La fuite de millions de documents et de transactions bancaires à la BGFIBank a permis de découvrir la face cachée de l’un des plus gros scandales financiers de la République Démocratique du Congo: les 43 millions de dollars d’argent public versés à Egal, une société d’importation de viandes et de poissons liée au premier cercle de l’ancien président Joseph Kabila. L’Inspection générale des finances a enquêté et a dédouané certains des acteurs.

J’étais face à un groupe de mafieux. C’est inacceptable ce qui s’est passé.» Cette déclaration est de l’homme le plus redouté de la République Démocratique du Congo (RDC) : Jules Alingete, patron de l’Inspection générale des finances (IGF) depuis le 30 juin 2020. En République Démocratique du Congo, cette institution a la particularité de dépendre directement du président de République.
Jules Alingete est le «Monsieur anticorruption» du nouveau président investi début janvier 2019, Félix Tshisekedi. Il est chargé de tenir l’une des promesses de campagne du chef de l’État : traquer les détournements massifs d’argent public qui ont ruiné le Congo-Kinshasa pendant les dix-huit ans de règne de l’ancien président Joseph Kabila.
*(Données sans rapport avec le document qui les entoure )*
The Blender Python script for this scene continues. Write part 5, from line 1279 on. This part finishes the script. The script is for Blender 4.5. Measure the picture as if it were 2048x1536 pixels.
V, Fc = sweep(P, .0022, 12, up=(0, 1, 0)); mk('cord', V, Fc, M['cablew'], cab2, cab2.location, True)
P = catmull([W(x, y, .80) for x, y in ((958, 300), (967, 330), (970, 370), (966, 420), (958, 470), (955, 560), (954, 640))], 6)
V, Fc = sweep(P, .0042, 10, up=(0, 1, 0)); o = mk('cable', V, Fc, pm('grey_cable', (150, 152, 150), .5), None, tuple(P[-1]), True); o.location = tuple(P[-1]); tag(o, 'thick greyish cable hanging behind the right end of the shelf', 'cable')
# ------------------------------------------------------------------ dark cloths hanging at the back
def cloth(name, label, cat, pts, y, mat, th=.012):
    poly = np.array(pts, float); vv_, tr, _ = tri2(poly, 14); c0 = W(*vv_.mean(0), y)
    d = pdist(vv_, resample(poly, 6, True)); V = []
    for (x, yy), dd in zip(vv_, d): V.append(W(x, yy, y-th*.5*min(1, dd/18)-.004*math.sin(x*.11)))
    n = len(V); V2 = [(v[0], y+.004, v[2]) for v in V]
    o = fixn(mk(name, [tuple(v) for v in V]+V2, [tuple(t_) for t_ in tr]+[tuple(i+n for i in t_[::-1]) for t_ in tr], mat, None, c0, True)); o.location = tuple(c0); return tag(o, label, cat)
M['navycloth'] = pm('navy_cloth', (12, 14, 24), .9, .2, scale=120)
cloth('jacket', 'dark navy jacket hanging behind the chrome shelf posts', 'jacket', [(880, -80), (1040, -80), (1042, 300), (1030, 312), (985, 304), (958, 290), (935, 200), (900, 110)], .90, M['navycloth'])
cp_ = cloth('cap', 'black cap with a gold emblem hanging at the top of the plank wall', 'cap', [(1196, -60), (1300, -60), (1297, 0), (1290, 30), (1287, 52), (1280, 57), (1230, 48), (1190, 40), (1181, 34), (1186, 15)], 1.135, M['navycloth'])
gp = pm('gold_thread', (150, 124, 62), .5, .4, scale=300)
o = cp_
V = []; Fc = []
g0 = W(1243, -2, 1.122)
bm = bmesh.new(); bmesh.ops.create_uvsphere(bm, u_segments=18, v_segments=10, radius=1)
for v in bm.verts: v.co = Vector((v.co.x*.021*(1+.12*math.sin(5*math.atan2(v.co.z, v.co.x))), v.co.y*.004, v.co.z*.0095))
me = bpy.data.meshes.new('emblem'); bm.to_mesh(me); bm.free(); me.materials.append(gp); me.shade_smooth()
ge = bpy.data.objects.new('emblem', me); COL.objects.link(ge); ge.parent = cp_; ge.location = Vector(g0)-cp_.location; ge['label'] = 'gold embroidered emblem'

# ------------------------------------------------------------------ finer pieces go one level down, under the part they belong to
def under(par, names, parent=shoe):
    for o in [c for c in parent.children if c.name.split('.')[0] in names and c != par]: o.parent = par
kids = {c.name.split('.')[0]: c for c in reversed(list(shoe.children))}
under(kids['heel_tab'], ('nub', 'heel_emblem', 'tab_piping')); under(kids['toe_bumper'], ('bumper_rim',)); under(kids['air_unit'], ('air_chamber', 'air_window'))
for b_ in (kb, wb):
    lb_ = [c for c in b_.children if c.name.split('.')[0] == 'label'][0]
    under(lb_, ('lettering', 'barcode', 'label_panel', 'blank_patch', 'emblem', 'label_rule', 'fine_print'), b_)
Les propos du patron de l’IGF sur les «mafieux» étaient d’autant plus durs qu’il a cité les dignitaires les plus puissants du régime Kabila : l’ancien gouverneur de la Banque centrale, Deogratias Mutombo, le président de l’entreprise minière publique Gécamines, Albert Yuma, ou encore le frère adoptif de Kabila, Francis Selemani, qui a dirigé la banque BGFI RDC jusqu’en 2018.
L’affaire qui émeut Jules Alingete est un scandale retentissant : le détournement de 43 millions de dollars de la Banque centrale, avec la complicité de la BGFI, au profit de l’Entreprise générale d’alimentation (Egal), une société d’importation de viande et de poisson appartenant à des personnalités du premier cercle de l’ancien chef de l’État.
Ce détournement a été révélé en 2016 par Jean-Jacques Lumumba, ancien salarié de la BGFIBank devenu lanceur d’alerte. Mais il a fallu attendre janvier 2021, deux ans après l’investiture de Félix Tshisekedi pour que l’IGF lance enfin une enquête.
Jusque-là, comme il l’avait déclaré en 2019, le nouveau président se refusait à «fouiner dans le passé», en particulier au sujet des affaires qui touchaient d’un peu trop près à son prédécesseur. La victoire de Félix Tshisekedi aux élections de 2018 reste entachée de graves irrégularités. Pour devenir président, il a dû passer un accord politique avec M. Kabila, qui a conservé pendant deux ans le contrôle des principales institutions du pays.
Mais au moment où Jules Alingete ouvre son enquête, en janvier 2021, rien ne va plus entre les alliés de 2018. Félix Tshisekedi a déjà pris le contrôle du Parlement et cherche à faire tomber le gouvernement issu de tractations avec le camp Kabila. Il souhaite aussi reprendre le contrôle de la Banque centrale du Congo (BCC), toujours sous le contrôle de son prédécesseur et de deux de ses proches qui siègent au conseil d’administration.